Task description | From the first line of the data below through the line holding "scene.camera = cam", output each line exactly and leave the pictures out.
***** Recorded data
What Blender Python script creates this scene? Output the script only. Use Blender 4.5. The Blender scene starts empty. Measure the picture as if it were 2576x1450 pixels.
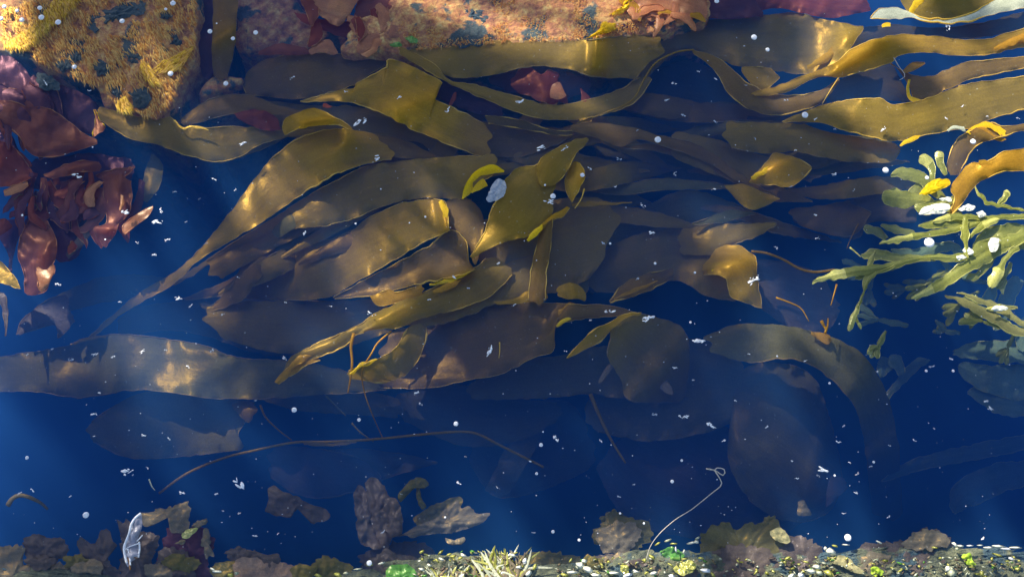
import bpy, bmesh, math, random
from mathutils import Vector, noise, Matrix
R = math.radians
random.seed(7)
scene = bpy.context.scene
col = scene.collection

# ------------------------------------------------------------------ camera, sky, sun, exposure
TILT = R(20); DIST = 1.56; LENS = 35.0
cam_d = bpy.data.cameras.new("camera"); cam = bpy.data.objects.new("camera", cam_d); col.objects.link(cam)
cam_d.lens = LENS; cam_d.sensor_width = 36; cam_d.clip_start = 0.01; cam_d.clip_end = 200
CAM = Vector((0, -DIST*math.sin(TILT), DIST*math.cos(TILT)))
cam.location = CAM; cam.rotation_euler = (TILT, 0, 0)
scene.camera = cam

SUN_EL, SUN_AZ = R(40), R(-38)        # azimuth measured from +Y towards +X
w = bpy.data.worlds.new("World"); scene.world = w; w.use_nodes = True
nt = w.node_tree; bg = nt.nodes["Background"]
sky = nt.nodes.new("ShaderNodeTexSky"); sky.sky_type = 'NISHITA'; sky.sun_disc = False
sky.sun_elevation = SUN_EL; sky.sun_rotation = SUN_AZ
nt.links.new(sky.outputs[0], bg.inputs[0]); bg.inputs[1].default_value = 0.11
sd = bpy.data.lights.new("sun", 'SUN'); sun = bpy.data.objects.new("sun", sd); col.objects.link(sun)
sd.energy = 5.0; sd.angle = R(0.9); sd.color = (1.0, 0.93, 0.80)
to_sun = Vector((math.sin(SUN_AZ)*math.cos(SUN_EL), math.cos(SUN_AZ)*math.cos(SUN_EL), math.sin(SUN_EL)))
sun.rotation_euler = to_sun.to_track_quat('Z', 'Y').to_euler()
sun.location = to_sun*6
vs = scene.view_settings
vs.view_transform = 'Standard'; vs.look = 'None'; vs.gamma = 1; vs.exposure = 0.85; vs.use_curve_mapping = False
cy = scene.cycles
cy.volume_bounces = 2; cy.max_bounces = 10; cy.transparent_max_bounces = 12
cy.transmission_bounces = 6; cy.diffuse_bounces = 3; cy.sample_clamp_indirect = 4

# ------------------------------------------------------------------ helpers
UPX = 36.0/LENS/2576.0
RIGHT = Vector((1, 0, 0)); FWD = Vector((0, math.sin(TILT), -math.cos(TILT))); UP = Vector((0, math.cos(TILT), math.sin(TILT)))
def P(u, v, z):
    """where the line of sight through a point of the picture (2576 x 1450) meets the level z (centimetres, water surface = 0)"""
    d = RIGHT*((u-1288)*UPX) + UP*(-(v-725)*UPX) + FWD
    t = (z*0.01 - CAM.z)/d.z
    return CAM + d*t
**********
Full answer |
What Blender Python script creates this scene? Output the script only. Use Blender 4.5. The Blender scene starts empty. Measure the picture as if it were 2576x1450 pixels.
import bpy, bmesh, math, random
from mathutils import Vector, noise, Matrix
R = math.radians
random.seed(7)
scene = bpy.context.scene
col = scene.collection

# ------------------------------------------------------------------ camera, sky, sun, exposure
TILT = R(20); DIST = 1.56; LENS = 35.0
cam_d = bpy.data.cameras.new("camera"); cam = bpy.data.objects.new("camera", cam_d); col.objects.link(cam)
cam_d.lens = LENS; cam_d.sensor_width = 36; cam_d.clip_start = 0.01; cam_d.clip_end = 200
CAM = Vector((0, -DIST*math.sin(TILT), DIST*math.cos(TILT)))
cam.location = CAM; cam.rotation_euler = (TILT, 0, 0)
scene.camera = cam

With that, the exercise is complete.